Monday

Dear God

Dear God,

People ask me why I am angry at you.  They assume that I have left frumkeit because I must be angry with you.

I'm not.

I am so filled with anger and hate towards people though.  I hate your creations.  I hate people.  I hate everyone.

I am not angry with you, except for one thing.  You took my Boat from me.  The one person who understood a little of what I was going through.

Scott said that he didn't want to leave, but that it was just his time to go.  I asked him, was that really Boat under that mound of dirt.  He said no, that Boat had already left... but seeing his name by the grave, was so odd.  And, it's even stranger not seeing him outside.  You took from me everything else.  I have nothing left.  My friends, family, house, job, and even my health.  All gone.  For that, I'm not angry.  But for my Boat?  A barnacle will die without its boat.  So where do I go from here?
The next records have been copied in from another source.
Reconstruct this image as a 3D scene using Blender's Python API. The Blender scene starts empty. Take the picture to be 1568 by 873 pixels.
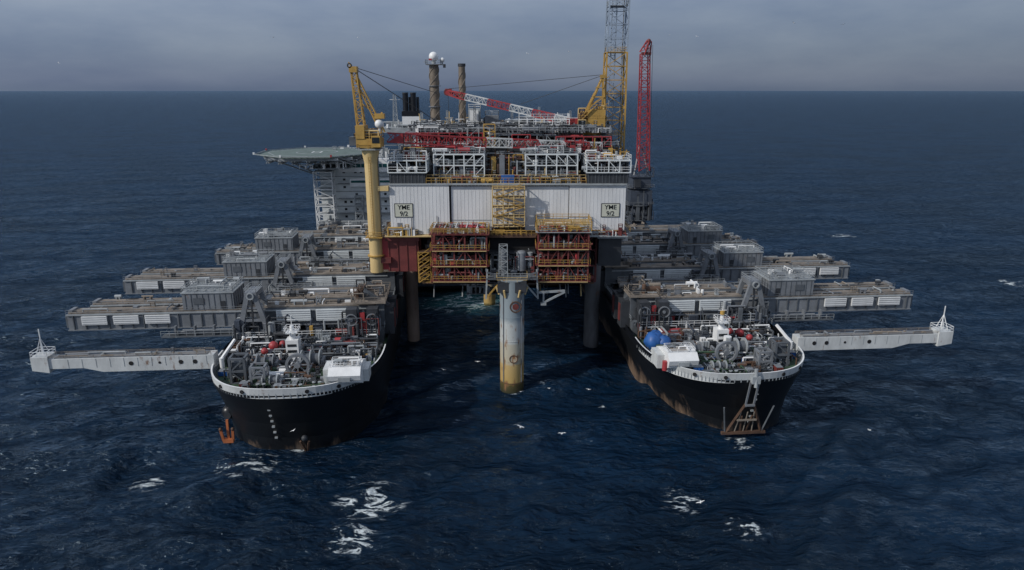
import bpy, math, random
import numpy as np
from mathutils import Vector, Matrix
random.seed(7); np.random.seed(7)
R=random.random
def U(a,b): return a+(b-a)*random.random()
scene=bpy.context.scene

# ---------------------------------------------------------------- materials
MATS={}
def mat(name,col,rough=0.6,metal=0.0,var=0.35,rust=0.0,scale=0.35,streak=False):
    m=bpy.data.materials.new(name); m.use_nodes=True
    nt=m.node_tree; N=nt.nodes; L=nt.links
    b=N['Principled BSDF']; b.inputs['Roughness'].default_value=rough; b.inputs['Metallic'].default_value=metal
    tc=N.new('ShaderNodeTexCoord')
    mp=N.new('ShaderNodeMapping'); mp.inputs['Scale'].default_value=(1,1,0.35 if streak else 1)
    L.new(tc.outputs['Object'],mp.inputs[0])
    n=N.new('ShaderNodeTexNoise'); n.inputs['Scale'].default_value=scale; n.inputs['Detail'].default_value=5; n.inputs['Roughness'].default_value=0.65
    L.new(mp.outputs[0],n.inputs['Vector'])
    r=N.new('ShaderNodeValToRGB'); r.color_ramp.elements[0].position=0.3; r.color_ramp.elements[1].position=0.7
    lo=[c*(1-var) for c in col]; hi=[min(1,c*(1+var*0.5)) for c in col]
    r.color_ramp.elements[0].color=(*lo,1); r.color_ramp.elements[1].color=(*hi,1)
    L.new(n.outputs['Fac'],r.inputs[0])
    out=r.outputs[0]
    if rust>0:
        n2=N.new('ShaderNodeTexNoise'); n2.inputs['Scale'].default_value=scale*2.3; n2.inputs['Detail'].default_value=6; n2.inputs['Roughness'].default_value=0.7
        L.new(mp.outputs[0],n2.inputs['Vector'])
        r2=N.new('ShaderNodeValToRGB'); r2.color_ramp.elements[0].position=0.66-rust*0.25; r2.color_ramp.elements[1].position=0.76-rust*0.2
        L.new(n2.outputs['Fac'],r2.inputs[0])
        mx=N.new('ShaderNodeMixRGB'); L.new(r2.outputs[0],mx.inputs[0]); L.new(out,mx.inputs[1]); mx.inputs[2].default_value=(0.16,0.07,0.03,1)
        out=mx.outputs[0]
    L.new(out,b.inputs['Base Color'])
    MATS[name]=m
    return m
mat('white_paint',(0.54,0.56,0.56),0.5,var=0.25,rust=0.2,scale=0.3,streak=True)
mat('wall_white',(0.62,0.63,0.64),0.55,var=0.14,rust=0.03,scale=0.18,streak=True)
mat('clean_white',(0.72,0.73,0.73),0.45,var=0.13)
mat('acc_white',(0.64,0.68,0.69),0.5,var=0.12)
mat('light_grey',(0.30,0.325,0.34),0.55,var=0.28,rust=0.1)
mat('steel_grey',(0.095,0.107,0.122),0.55,var=0.35,rust=0.1)
mat('mid_grey',(0.175,0.19,0.21),0.55,var=0.3,rust=0.12)
mat('dark_grey',(0.032,0.036,0.043),0.6,var=0.4)
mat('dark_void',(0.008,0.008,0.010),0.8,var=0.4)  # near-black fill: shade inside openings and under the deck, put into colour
mat('black_paint',(0.008,0.009,0.012),0.35,var=0.3)
mat('yellow_paint',(0.44,0.27,0.065),0.5,var=0.3,rust=0.2)
mat('pale_yellow',(0.58,0.43,0.20),0.5,var=0.15,rust=0.12,scale=0.3,streak=True)
mat('red_paint',(0.33,0.035,0.04),0.5,var=0.3,rust=0.1)
mat('dark_red',(0.15,0.032,0.03),0.6,var=0.35,rust=0.2)
mat('tan_deck',(0.24,0.205,0.17),0.75,var=0.45,rust=0.12)
mat('green_deck',(0.04,0.08,0.045),0.7,var=0.5,rust=0.3)
mat('heli_green',(0.11,0.15,0.135),0.7,var=0.35)
mat('rust_steel',(0.10,0.055,0.035),0.8,var=0.5)
mat('orange_rust',(0.40,0.12,0.04),0.7,var=0.4)
mat('blue_paint',(0.02,0.10,0.33),0.5,var=0.3)
mat('flue_brown',(0.19,0.155,0.12),0.5,metal=0.2,var=0.4,rust=0.25)
mat('slate_blue',(0.05,0.062,0.085),0.55,var=0.3)
mat('window_teal',(0.02,0.10,0.10),0.15,var=0.3)
mat('window_dark',(0.02,0.025,0.03),0.15,var=0.3)
mat('sea_lattice',(0.28,0.34,0.42),0.5,var=0.25)
mat('cable_black',(0.03,0.03,0.03),0.6,var=0.2)
mat('feather_white',(0.75,0.75,0.75),0.7,var=0.1)
mat('pale_cream',(0.52,0.53,0.45),0.5,var=0.1)
mat('leg_tan_lit',(0.34,0.25,0.20),0.6,var=0.4,rust=0.2,scale=.3,streak=True)  # tan leg tone, lightened in the colour to stand in for sunlight
mat('leg_slate',(0.15,0.15,0.16),0.6,var=0.5,rust=0.2,scale=.3,streak=True)
GREYS=['steel_grey','mid_grey','light_grey','dark_grey','steel_grey','dark_grey','slate_blue']

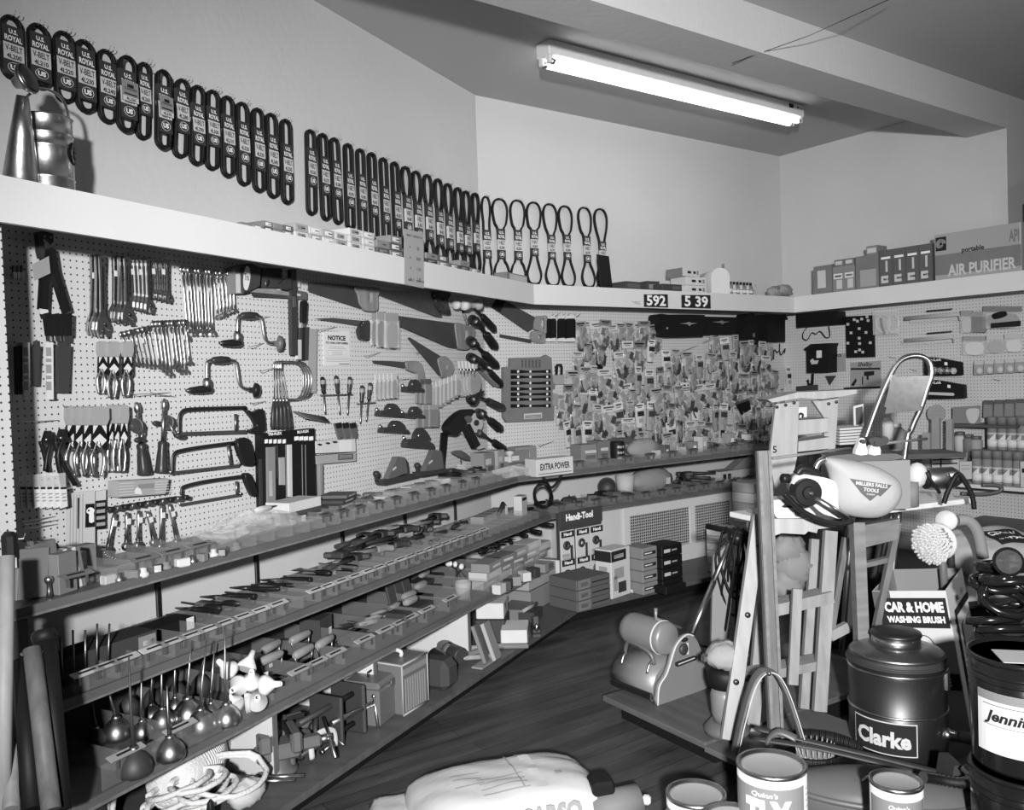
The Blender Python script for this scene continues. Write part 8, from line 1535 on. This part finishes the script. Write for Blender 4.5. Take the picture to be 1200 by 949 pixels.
# tall carton
p = at_z(1140,905,.0); p = at_depth(1139,903,3.5); ct = thing('brush_carton', 'tall open carton printed CAR & HOME WASHING BRUSH', 'carton', (p.x,p.y,0), 0)
ct.rotation_euler = (0, -.155, 0); Hx = .60
dl = Vector((-.23,.17,0)); dr = Vector((.2,.25,0)); c_ = [Vector((0,0,0)), dl, dl+dr, dr]
m = MB().mat('carton')
for k in range(4):
    a_, b_ = c_[k], c_[(k+1)%4]; z1 = Vector((0,0,Hx)); nrm = (b_-a_).cross(Vector((0,0,1))).normalized()*.004
    m.add([a_,b_,b_+z1,a_+z1,a_+nrm,b_+nrm,b_+z1+nrm,a_+z1+nrm], [(0,1,2,3),(7,6,5,4),(3,2,6,7),(0,4,5,1),(1,5,6,2),(0,3,7,4)])
    m.mat('card_mid').add([a_+nrm*1.3,b_+nrm*1.3,b_+z1+nrm*1.3,a_+z1+nrm*1.3], [(0,1,2,3)]); m.mat('carton')
m.add(c_, [(0,1,2,3)]); m.obj('carton_walls', ct)
def face(a_, b_):                                      # local frame on a carton wall: x along a->b, z up, -y outward
    x_ = (b_-a_).normalized(); y_ = Vector((0,0,1)).cross(x_); return Matrix(((x_.x,y_.x,0,a_.x),(x_.y,y_.y,0,a_.y),(0,0,1.152,-.229),(0,0,0,1)))
Wl = dl.length; Wr = dr.length; m = MB(); m.M = face(dl, Vector((0,0,0)))
def bx(x0, x1, z0, z1, y=-.005): m.box(((x0+x1)/2, y, (z0+z1)/2), (x1-x0,.001,z1-z0))
m.mat('card_dark'); bx(.0,.07,.42,.72); m.mat('ink'); bx(.02,Wl-.005,.585,.695,-.006); bx(.07,Wl-.004,.36,.42,-.006)
m.mat('ink_white').text('CAR & HOME', Wl*.54, .645, .034, -.0068, w=Wl*.80, bold=.05); m.text('WASHING BRUSH', Wl*.54, .605, .022, -.0068, w=Wl*.78, bold=.05); m.text('VALVE', Wl*.68, .375, .028, -.0068, w=Wl*.38, bold=.05)
m.mat('ink').tube([(Wl*.60+.040*math.cos(a_), -.0065, .51+.048*math.sin(a_)) for a_ in [2*pi*k/24 for k in range(24)]], .0016, 4, closed=True); m.mat('card_grey'); bx(.10,.2,.22,.3)
m.M = face(Vector((0,0,0)), dr); m.mat('ink').text('No.', Wr*.42, .65, .022, -.006, w=.045, bold=.05); m.mat('ink_grey').text('50', Wr*.75, .65, .018, -.006, w=.035)
m.mat('ink'); bx(Wr*.2,Wr,.605,.63); bx(Wr*.2,Wr*.27,.21,.63); bx(Wr*.2,Wr,.23,.26); m.mat('card_grey'); bx(Wr*.45,Wr*.95,.28,.56,-.0052); m.mat('card_mid'); bx(Wr*.6,Wr*.95,.36,.48,-.0056); m.M = Matrix.Identity(4); m.obj('print', ct)
# brush
t = thing('washing_brush', 'round white-bristled washing brush sticking out of the tall carton', 'brush', at_depth(1100,634,3.66), 0); ax = Vector((-.85,-.52,-.1)).normalized()
random.seed(4); Rm = ax.to_track_quat('Z','Y').to_matrix()
MB().mat('carton').lathe([(0,-.02),(.07,-.02),(.078,-.008),(.078,.006),(.06,.010),(0,.010)], (0,0,0), ax, 28).obj('head', t)
m = MB().mat('bristle')
m.mat('card_mid').ball((Rm @ Vector((0,0,.012))), .05, 14, (1,1,1)); m.mat('bristle')
for k in range(170):
    r_ = .066*math.sqrt((k+.5)/170); a_ = k*2.39996; d0 = Rm @ Vector((r_*math.cos(a_), r_*math.sin(a_), .008)); d1 = Rm @ Vector((r_*1.35*math.cos(a_), r_*1.35*math.sin(a_), .078-4*r_*r_+random.uniform(-.005,.005))); m.tube([d0, d1], [.0045,.0058], 5)
m.obj('bristles', t); MB().mat('carton').lathe([(.012,-.05),(.036,-.04),(.036,-.022),(.02,-.018)], (.0,0,.0), ax, 20).obj('hub', t); MB().mat('wood_dark').tube([Vector((.02,.02,-.02)), Vector((.06,.06,-.35))], .016, 10).obj('handle', t)
t = thing('washing_brush', 'white hub of a second brush just behind the bristled one', 'brush', at_depth(1109,610,3.76), 0); MB().mat('carton').lathe([(0,.02),(.042,.018),(.046,0),(.036,-.03),(0,-.03)], (0,0,0), (-.5,-.8,.2), 20).obj('hub', t); MB().mat('handle_dark').tube([Vector((.01,0,-.02)), Vector((.05,.04,-.4))], .015, 10).obj('handle', t)
# sacks of concrete mix
for k in range(2):
    p = at_depth(1160,640+26*k,4.1); t = sack('cement_sack', ('upper' if k else 'lower')+' printed paper sack behind the tall carton' if False else ('upper sack with a black printed panel behind the tall carton' if k == 0 else 'lower sack under the one with the black panel'), p+Vector((0,.05*k,-.05-.06*k)), 0.25, .52, .34, .11, .26 if k == 0 else .0, 12+k, [('top','ink',.06,-.02,.20,.14),('top','ink_grey',-.12,.06,.12,.03),('top','ink_white',.06,.0,.16,.03,'CEMENT'),('top','ink_white',.06,-.05,.14,.02,'MIX')] if k == 0 else [('front','ink',.0,.03,.2,.04,'MIX')], mt='cloth', group=None)
t = thing('sack_stand', 'dark low stack under the printed sacks', 'stack', (at_depth(1160,690,4.1).x, 4.2, 0), .25); MB().mat('box_dark').box((0,.05,.17),(.5,.28,.34),.02).obj('stack', t)
t = thing('pipe_elbow', 'curved pale hose end between the brush and the sacks', 'hose', at_depth(1130,620,3.8), 0); MB().mat('card_mid').tube(smooth_path([(-.03,0,.04),(.02,0,.035),(.06,0,-.02),(.08,0,-.13)],5), .025, 12).obj('hose', t)
random.seed(19); t = thing('hose_pile', 'heap of glossy black looped chain and hose at the right edge', 'hose', at_depth(1178,760,2.98), 0); 
for k in range(9):
    m = MB().mat('black_gloss'); coil_mb(m, (random.uniform(-.05,.10), random.uniform(0,.1), .03+.028*k), random.uniform(.06,.11), .014, 16, 1.0+.1*k, random.uniform(-.4,.7), .05, .01); m.obj('loop', t)
t = thing('round_disc', 'dark round disc standing on the black hose heap', 'disc', at_depth(1181,658,2.95), 0); MB().mat('black').lathe([(0,0),(.048,0),(.05,.008),(.048,.016),(0,.016)], (0,0,0), (-.3,-.93,.15), 24).obj('disc', t); MB().mat('card_dark').lathe([(0,.0166),(.04,.0166)], (0,0,0), (-.3,-.93,.15), 24).obj('face', t)
for k in range(2):
    D = 2.52; p = at_depth(1201,764,D); hb = .325; t = thing('pail', 'black pail labelled Jennite at the right edge' if k == 0 else 'black pail under the Jennite pail', 'pail', (p.x, p.y, p.z-hb*(k+1)-.012*k), -.45, None); r = .150
    MB().mat('black_gloss').lathe([(r*.93,0),(r*.95,.01),(r*.985,hb*.6),(r,hb-.01)], n=44).obj('body', t); m = MB().mat('black_gloss')
    for z in (hb*.80, hb*.86): m.lathe([(r*.99,z-.006),(r*1.02,z),(r*.99,z+.006)], n=44)
    m.lathe([(r*1.0,hb-.014),(r*1.035,hb-.008),(r*1.03,hb),(r*.96,hb+.002),(r*.95,hb-.010),(0,hb-.010)], n=44); m.obj('rim', t)
    if k == 0:
        rc_, rc = rc, r; m = MB(); cyp('card_white', -.15, .13, .06, .235, r*.985+.003, 0, 20); cyp('card_mid', -.15, .13, .21, .235, r*.985+.0036, 0, 20); cyt('Jennite J-16', -.01, .155, .03, .22, 'ink', .03, r*.985+.0075); cyp('ink', -.13, .12, .198, .2, r*.985+.0038, 0, 16); cyp('ink', -.13, .12, .14, .1415, r*.985+.0038, 0, 16)
        for j in range(4): cyt('protective sealer coating', 0, .118-.012*j, .007, .13, 'ink_grey', 0, r*.985+.004)
        m.obj('printed_label', t); rc = rc_; MB().mat('card_light').box((.01,-.02,hb-.008),(.17,.12,.002),0,Rz(.2)).obj('paper_slip', t)
MB
p = at_depth(1201,764,2.52); hb0 = p.z-.325*2-.012
if hb0 > .01: t = thing('pail_block', 'dark block under the stacked pails', 'block', (p.x,p.y,0), 0); MB().mat('black').box((0,0,hb0/2),(.28,.28,hb0-.002),.004).obj('block', t)
# brush ring and grey tub in front of the canister
t = thing('scrub_brush', 'round dark-bristled floor brush lying beside the canister', 'brush', at_z(955,872,.14), 0); t.location.z = 0; t.location = at_z(955,875,.16)*1.0; zb_ = t.location.z; m = MB().mat('black')
for k in range(190): a_ = k*2.39996; r_ = .075+.085*((k*.618)%1); m.tube([(r_*math.cos(a_), r_*math.sin(a_), -.05), ((r_+.012)*math.cos(a_), (r_+.012)*math.sin(a_), .0)], [.006,.004], 4)
m.lathe([(.06,-.055),(.17,-.055),(.17,-.048),(.06,-.048)], n=28); m.obj('bristles', t); m = MB().mat('card_grey').lathe([(.05,-.04),(.068,-.03),(.062,-.018),(.05,-.02)], n=28)
for k in range(22): a_ = 2*pi*k/22; m.tube([(.062*math.cos(a_),.062*math.sin(a_),-.02),(.07*math.cos(a_),.07*math.sin(a_),.012)], [.005,.0015], 4)
m.obj('toothed_ring', t); MB().mat('iron').lathe([(.02,-zb_),(.15,-zb_),(.15,-.056),(.02,-.056)], n=24).obj('block', t)
pt = at_depth(1032,930,2.84); t = thing('equipment_tub', 'large grey rounded metal tub with a wire handle, behind the TI-X cans', 'tub', (pt.x, pt.y, 0), -.30)
MB().mat('tub').lathe([(.26,0),(.29,.02),(.30,.07),(.285,.115),(.24,.148),(.12,.168),(0,.171)], n=40, sy=.42).obj('body', t)
MB().mat('iron_grey').lathe([(.292,.093),(.308,.10),(.304,.11),(.284,.112)], n=40, sy=.43).obj('rim', t)
MB().mat('chrome').tube(smooth_path([(-.06,-.06,.16),(-.03,-.075,.185),(.06,-.09,.17),(.09,-.095,.135)],5), .006, 8).obj('bail_handle', t); MB().mat('chrome').box((-.07,-.055,.155),(.03,.02,.012),.003).box((.09,-.1,.13),(.02,.015,.03),.003).obj('handle_lug', t)
for k, y0 in enumerate((.085,.04)): MB().mat('iron').tube(smooth_path([(-.40,y0+.03,.235-.02*k),(-.2,y0+.01,.21),(.05,y0,.175),(.40,y0,.11)],5), .012, 8, flat=(1.5,.6)).obj('carrying_bar', t)
MB().mat('iron_grey').tube(smooth_path([(-.36,.06,.06),(-.36,.06,.2),(-.32,.05,.255),(-.26,.04,.24)],5), .014, 8, flat=(1.4,.6)).obj('end_loop', t)
t = thing('flex_hose', 'ribbed chrome flexible hose on the floor behind the small TI-X can', 'hose', at_depth(1082,918,2.66), 0); pts = smooth_path([(0,0,.02),(.06,.02,.0),(.13,.02,-.012),(.17,.03,.0),(.16,.06,.02)],10); MB().mat('chrome').tube(pts, [.015 if k%2 else .0185 for k in range(len(pts))], 12).obj('hose', t)
t = thing('foot_pedal', 'dark wedge-shaped foot beside the canister base', 'foot', at_depth(1122,912,2.8), 0); MB().mat('iron').prism([(-.05,-.05),(.07,-.05),(.05,.0),(-.0,.06),(-.03,.06)], -.04, .06).obj('wedge', t)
I feel so alone, as though drifting.  I have no idea what to do next?  Betrayal does not seem to come close to the emotions I feel.  The little girl is angry because her beloved cats will not come with us when we move.  I am sad because I had to hurt the little ones again.  I don't know what, or where, or when the next sad move will take place.  What else will these children have to lose?

Will it be me?  The mini stroke was a sign.  I know.  But I don't know when my own death will come, though I am sure it will be sooner rather than later.  I should be preparing, though I don't even know where to begin.  So, I continue to move on.

The goal was to live to see forty.  Will I make that goal?  Boat had promised me another 28 years.  He could never have known that was not going to happen.  I guess none of us do.